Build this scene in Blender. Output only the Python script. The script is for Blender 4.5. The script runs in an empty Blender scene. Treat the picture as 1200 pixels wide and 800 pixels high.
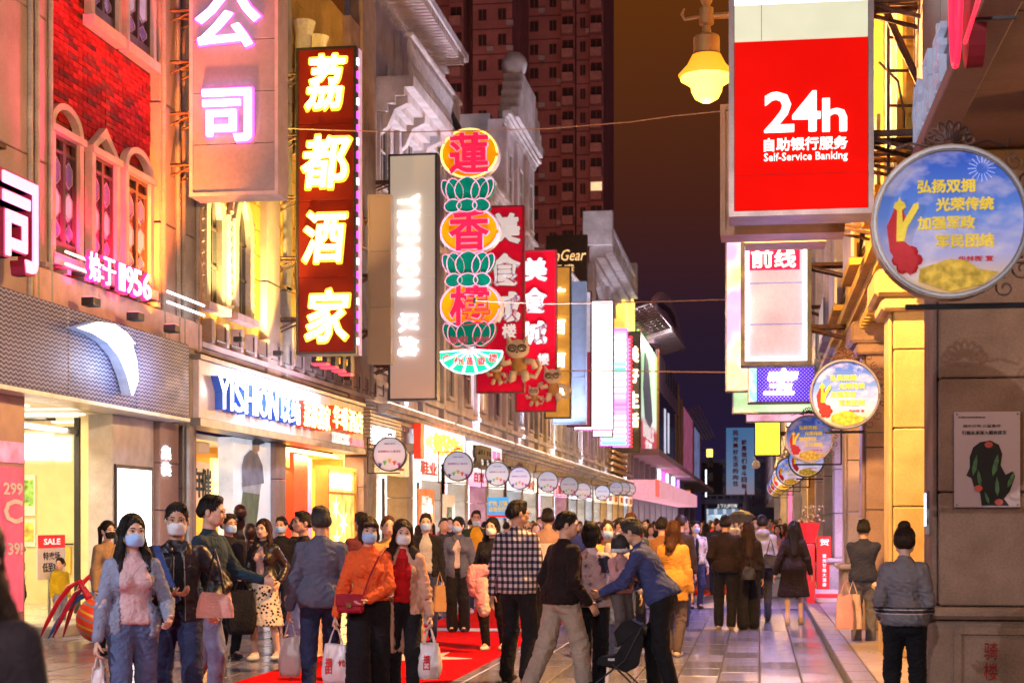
# Night shopping street scene
EXPO = 0.15; LK = 3.0; HAZE = 0
import bpy, math, random
import numpy as np
from mathutils import Vector, Matrix
random.seed(7); NR = np.random.RandomState(5)
S = bpy.context.scene; COL = S.collection; PI = math.pi; R = math.radians
# ---------------------------------------------------------------- camera
F = 1900.0; TH = math.atan(288 / F); CH = 1.6        # focal length in px of a 1200 px wide frame, yaw, eye height
cam_d = bpy.data.cameras.new('camera'); cam = bpy.data.objects.new('camera', cam_d); COL.objects.link(cam)
cam.location = (0, 0, CH); cam.rotation_euler = (PI / 2, 0, TH)
cam_d.sensor_width = 36; cam_d.lens = F / 1200 * 36; cam_d.shift_y = 212 / 1200; cam_d.clip_end = 3000
cam_d.dof.use_dof = True; cam_d.dof.focus_distance = 17; cam_d.dof.aperture_fstop = 3.6
S.camera = cam
# ---------------------------------------------------------------- night sky, city glow
W = bpy.data.worlds.new('World'); S.world = W; W.use_nodes = True
wn = W.node_tree.nodes; wl = W.node_tree.links; wn.clear()
wo = wn.new('ShaderNodeOutputWorld'); wb = wn.new('ShaderNodeBackground'); wt = wn.new('ShaderNodeTexCoord')
ws = wn.new('ShaderNodeSeparateXYZ'); wr = wn.new('ShaderNodeValToRGB')
wl.new(wt.outputs['Generated'], ws.inputs[0]); wl.new(ws.outputs['Z'], wr.inputs[0])
wl.new(wr.outputs[0], wb.inputs[0]); wl.new(wb.outputs[0], wo.inputs[0]); wb.inputs[1].default_value = 0.95
cr = wr.color_ramp; cr.elements[0].position = 0.0; cr.elements[0].color = (.016, .010, .046, 1)
cr.elements[1].position = 1.0; cr.elements[1].color = (.05, .018, .012, 1)
for p_, c_ in ((.07, (.016, .009, .028, 1)), (.12, (.022, .010, .022, 1)), (.19, (.055, .014, .009, 1)), (.32, (.115, .030, .004, 1))):
    e_ = cr.elements.new(p_); e_.color = c_
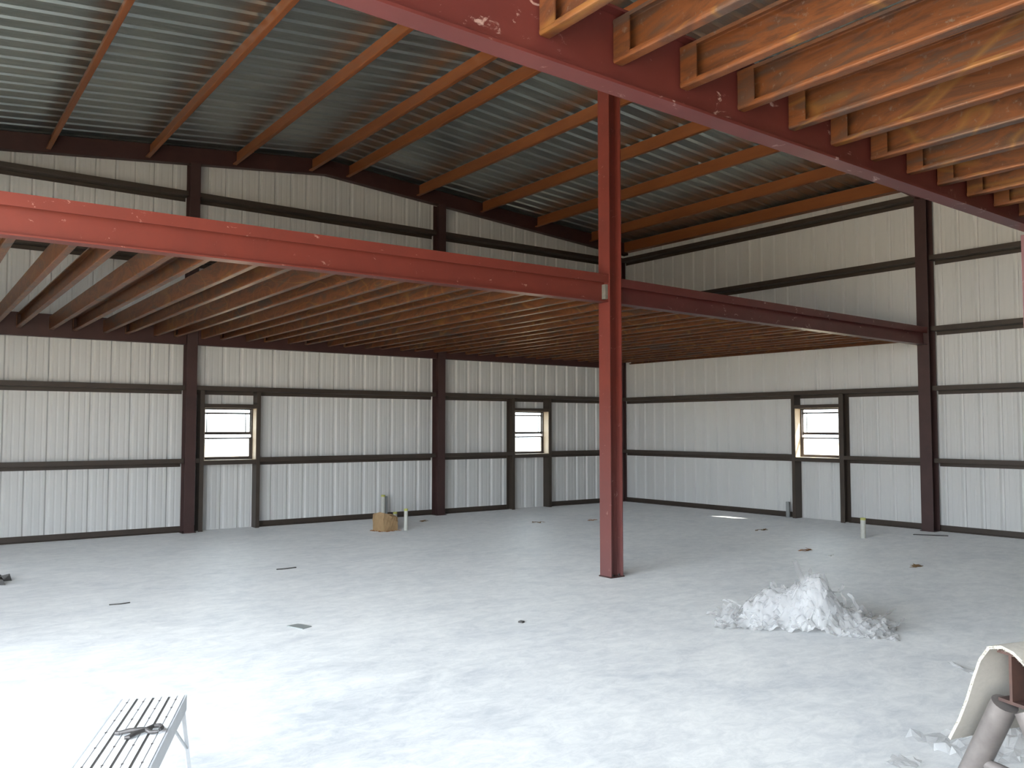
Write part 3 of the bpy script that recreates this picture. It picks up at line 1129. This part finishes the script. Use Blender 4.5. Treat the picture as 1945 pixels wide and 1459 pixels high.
# ------------------------------------------------------------------ crumpled plastic
def crumple_sheet(m, P, ex, ey, nx, ny, amp, q, curl=0.0):
    """a softly creased piece of film; ex, ey span it"""
    base = len(m.v)
    nrm = ex.cross(ey)
    if nrm.length < 1e-6:
        nrm = Vector((0, 0, 1))
    nrm.normalize()
    ph = [q.uniform(0, 6.28) for _ in range(6)]
    fr = [q.uniform(4, 11) for _ in range(3)]
    for j in range(ny + 1):
        for i in range(nx + 1):
            u, v = i / nx - 0.5, j / ny - 0.5
            w = amp * (math.sin(fr[0] * u + ph[0]) + math.sin(fr[1] * v + ph[1] + 2 * u) + 0.7 * math.sin(fr[2] * (u + v) + ph[2]))
            taper = 1 - 0.5 * (2 * u) ** 2 * (0.5 + 0.5 * math.sin(ph[4]))
            p = P + ex * (u + 0.05 * math.sin(7 * v + ph[3])) + ey * v * taper + nrm * (w + curl * 4 * u * u) + Vector((0, 0, q.gauss(0, amp * 0.25)))
            p.z = max(p.z, 0.003)
            m.v.append(tuple(p))
    for j in range(ny):
        for i in range(nx):
            A = base + j * (nx + 1) + i
            m.f.append((A, A + 1, A + nx + 2))
            m.f.append((A, A + nx + 2, A + nx + 1))


HR = Vector((0.567, -0.823, 0))               # along the heap
HF = Vector((0.823, 0.567, 0))
HC = Vector((-6.97, -9.13, 0))


def heap_h(u, v):
    """mound height at (along, across)"""
    def bump_(u0, su, hh, v0=0.0, sv=0.26):
        return hh * math.exp(-((u - u0) / su) ** 2 - ((v - v0) / sv) ** 2)
    return 0.02 + bump_(0.02, 0.20, 0.27) + bump_(-0.30, 0.20, 0.20) + bump_(0.14, 0.13, 0.15) + bump_(0.42, 0.16, 0.10)


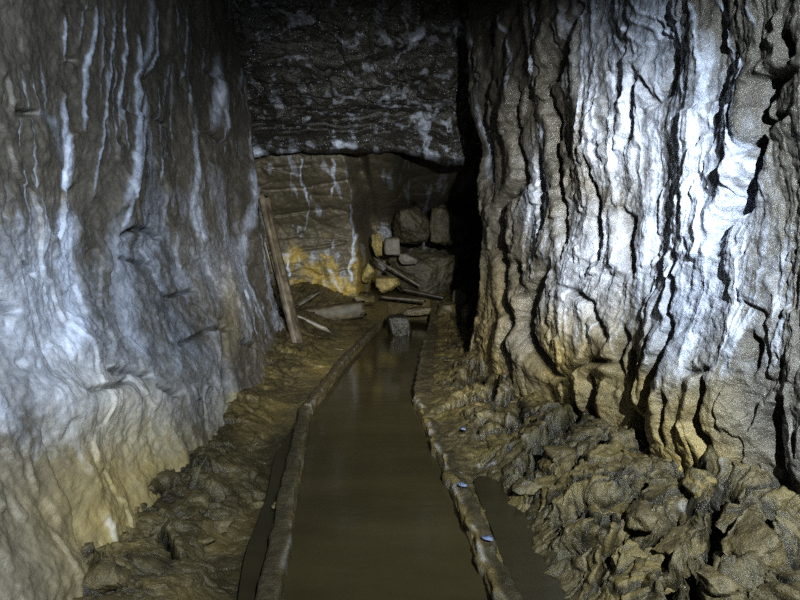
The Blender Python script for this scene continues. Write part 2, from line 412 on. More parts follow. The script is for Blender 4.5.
# --- right wall
def right_wall():
    u = np.concatenate([np.linspace(476, 850, 480), np.linspace(852, 1500, 220)])
    # invert px -> y along the wall line x = 1.43 - .186 (y - 2)
    yy = 1.802 * F / (u - 400 + 0.186 * F)
    ys = np.concatenate([np.linspace(-2.2, 0.8, 60), yy[yy > 0.85], np.linspace(5.4, 6.1, 60), [6.5, 7, 7.6, 8.4, 9.2, 10, 11, 12.2]])
    ys = np.unique(np.round(ys, 4))
    P = wall_sheet(RIGHT, ys, np.concatenate([np.linspace(-0.3, 2.4, 540), np.linspace(2.4, 4.3, 150)[1:]]))
    U, V = project(P); vis = sstep(1.2, 1.6, P[..., 1])
    N = grid_normals(P)
    N = np.where(((N * np.stack([-P[..., 0], 0 * P[..., 0], 1.2 - P[..., 2]], -1)).sum(-1) < 0)[..., None], -N, N)
    X, Y, Z = P[..., 0], P[..., 1], P[..., 2]
    wl = 3.2 * np.log(np.maximum(Y, 0.5) + 0.3)
    wy = wl + 0.09 * fbm(wl * 1.3, Z * 0.9, 3.3, 4, 105)
    d = 0.08 * fbm(wy * 1.3, Z * 0.6, 0.5, 3, 101)
    d += 0.036 * ridged(wy * 1.7, Z * 0.35, 1.5, 2, 102)
    d += 0.028 * fbm(wy * 2.8, Z * 2.0, 0.1, 5, 103)
    d += 0.008 * ridged(wy * 6 + Z * 1.0, Z * 6, 0.1, 4, 104) + 0.006 * fbm(wl * 18, Z * 30, 0.2, 3, 106)
    lay = fbm(wy * 1.8, Z * 0.7, 7.7, 5, 109)
    d += 0.022 * sstep(0.02, 0.05, lay) - 0.022 * sstep(0.24, 0.27, lay) + 0.02 * sstep(-0.3, -0.27, lay)
    # wall swells outward in the lower half into hanging folds
    d += 0.07 * gauss2(U, V, 590, 330, 60, 60) + 0.10 * gauss2(U, V, 720, 400, 45, 90) + 0.06 * gauss2(U, V, 610, 395, 30, 35) - 0.05 * gauss2(U, V, 655, 460, 10, 40)
    wob = 4.0 * fbm(U * 0.03, V * 0.03, 0.0, 4, 141)
    cr = [  # points, width px, depth m, +1/-1 side that stands proud
        ([(577, 40), (568, 60), (559, 83)], 6, .12, 0), ([(530, 81), (525, 135), (528, 180), (507, 211), (503, 240), (508, 270)], 3.5, .10, 0),
        ([(559, 85), (561, 126), (568, 171), (575, 211), (577, 258)], 3, .10, 0), ([(645, 67), (642, 103), (636, 148)], 3, .07, 0),
        ([(683, 34), (678, 70), (674, 90), (663, 104), (645, 66)], 3, .04, 0), ([(805, 70), (775, 83), (768, 110), (771, 135), (755, 202), (733, 240)], 6, .16, 0),
        ([(748, 158), (771, 132), (800, 112)], 3.5, .09, 0), ([(609, 216), (609, 265)], 3.5, .08, 0),
        ([(562, 263), (546, 290), (535, 321), (545, 350), (572, 380)], 5, .14, 0), ([(510, 245), (514, 290), (523, 326), (521, 368)], 4, .12, 0), ([(520, 260), (530, 275), (537, 300)], 4, .07, 0),
        ([(634, 328), (627, 357), (634, 372)], 3.5, .08, 0), ([(694, 318), (688, 350), (676, 378), (665, 415)], 5, .12, 0), ([(604, 375), (604, 412)], 3, .09, 0),
        ([(652, 415), (664, 440), (676, 470)], 6, .16, 0), ([(771, 332), (773, 372)], 3.5, .07, 0), ([(633, 209), (636, 250), (640, 276)], 4, .10, 0), ([(688, 250), (690, 318)], 3, .06, 0),
        ([(600, 150), (612, 220)], 2.5, .05, 0), ([(640, 350), (652, 400)], 3, .07, 0), ([(545, 150), (552, 240)], 2.5, .07, 0), ([(500, 60), (492, 120), (497, 200)], 3, .06, 0),
        ([(575, 285), (600, 300), (618, 340)], 3, .06, 0), ([(715, 372), (740, 368)], 3, .05, 0), ([(570, 378), (600, 360), (630, 362)], 3, .07, 0), ([(735, 372), (730, 420), (745, 470)], 4, .08, 0), ([(700, 390), (695, 440)], 3, .06, 0),
        ([(800, 400), (782, 420), (790, 470)], 4, .08, 0), ([(595, 0), (580, 30)], 3, .06, 0), ([(790, 30), (800, 60)], 5, .08, 0), ([(520, 20), (510, 60)], 3, .06, 0)]
    dk = np.zeros(U.shape)
    for pts, w, a, _ in cr:
        dd, sd, pos = poly_dist(U + wob, V + wob * .6, pts)
        taper = np.clip(np.minimum(pos, 1 - pos) * 5 + 0.25, 0, 1)
        g = np.exp(-(dd / (w * (0.5 + 0.7 * taper))) ** 2) * vis * taper
        d -= 0.85 * a * g
        # one lip stands proud
        d += 0.3 * a * np.exp(-((dd - w * 2.2) / (w * 1.6)) ** 2) * (sd > 0) * vis * taper
        dk = np.maximum(dk, 0.8 * np.exp(-(dd / (w * .6)) ** 2) * taper)  # crack shade painted into the colour along the carved lines
    # blue-white calcite
    patch = fbm(Y * 1.4, Z * 0.8, 2.2, 4, 152)
    fine = ridged(wy * 17 + 0.9 * patch, Z * 0.55, 4.4, 3, 151)
    d += 0.006 * sstep(0.6, 1.4, fine) * (1 - sstep(330, 430, V)) * vis
    broad = np.maximum(1.05 * gauss2(U, V, 708, 245, 58, 170), 0.75 * gauss2(U, V, 640, 60, 60, 130))
    broad = np.maximum(broad, 0.42 * gauss2(U, V, 605, 280, 60, 100))
    broad = np.maximum(broad, 0.45 * gauss2(U, V, 545, 205, 22, 80))
    broad = np.maximum(broad, 0.35 * gauss2(U, V, 780, 330, 40, 150))
    broad *= 1 - sstep(340, 430, V + 40 * patch)
    cal = broad * (0.62 + 0.5 * sstep(-0.3, 0.5, patch))
    cal = np.maximum(cal, sstep(1.0, 1.4, fine) * (0.12 + 0.75 * sstep(0.1, 0.5, broad)) * (1 - sstep(330, 430, V)))
    streaks = [([(480, 20), (487, 70), (487, 120), (497, 190)], 1.8, .6), ([(505, 5), (520, 40), (523, 90)], 1.8, .8), ([(549, 0), (552, 40), (545, 85), (548, 150)], 2.2, .9),
               ([(612, 0), (620, 35), (640, 60)], 2.5, 1), ([(622, 0), (630, 25), (655, 45), (672, 40)], 2.5, 1), ([(632, 0), (640, 15), (668, 30), (680, 35)], 2.2, 1), ([(645, 0), (655, 12), (680, 25)], 2, 1),
               ([(610, 30), (625, 70), (640, 60)], 2.5, .9), ([(703, 0), (712, 60), (713, 110), (722, 130)], 2.5, 1), ([(725, 0), (737, 40), (735, 95), (728, 125)], 2.0, .9), ([(752, 55), (748, 110), (746, 145)], 1.8, .8),
               ([(683, 10), (690, 60), (692, 85)], 2.5, .9), ([(600, 0), (606, 60), (603, 130)], 2, .7), ([(575, 0), (585, 60)], 1.6, .5), ([(760, 0), (765, 30)], 2, .5)]
    for pts, w, s in streaks:
        dd, sd, pos = poly_dist(U + wob * .7, V, pts)
        g = np.exp(-(dd / w) ** 2) * np.clip(np.minimum(pos, 1 - pos) * 6 + .3, 0, 1)
        cal = np.maximum(cal, s * g); d += vis * 0.012 * s * np.exp(-(dd / (w * 1.4)) ** 2)
    och = 0.95 * sstep(290, 385, V + 40 * patch) * (1 - sstep(735, 775, U)) + 0.5 * sstep(400, 480, V) * (1 - sstep(750, 800, U))
    och = np.maximum(och, 0.55 * sstep(220, 320, V) * (1 - sstep(500, 560, U)))
    och = np.clip(och * (0.75 + 0.5 * patch), 0, 1)
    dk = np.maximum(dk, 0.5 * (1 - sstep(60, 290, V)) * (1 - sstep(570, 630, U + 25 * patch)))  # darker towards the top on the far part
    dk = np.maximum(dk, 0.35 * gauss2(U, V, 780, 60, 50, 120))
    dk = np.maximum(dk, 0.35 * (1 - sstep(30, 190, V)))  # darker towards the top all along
    P = P + N * d[..., None]
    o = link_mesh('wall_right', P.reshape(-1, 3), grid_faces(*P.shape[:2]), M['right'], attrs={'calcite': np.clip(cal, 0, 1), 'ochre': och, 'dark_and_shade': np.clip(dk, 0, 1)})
    return tag(o, kind='structure')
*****
• EXERCISE REQUIREMENTS: Gather and return every line that holds the string "from".

• ANSWER TO THIS PROBLEM:
from mathutils import Vector, Matrix
The Blender Python script for this scene continues. Write part 2, from line 412 on. More parts follow. The script is for Blender 4.5.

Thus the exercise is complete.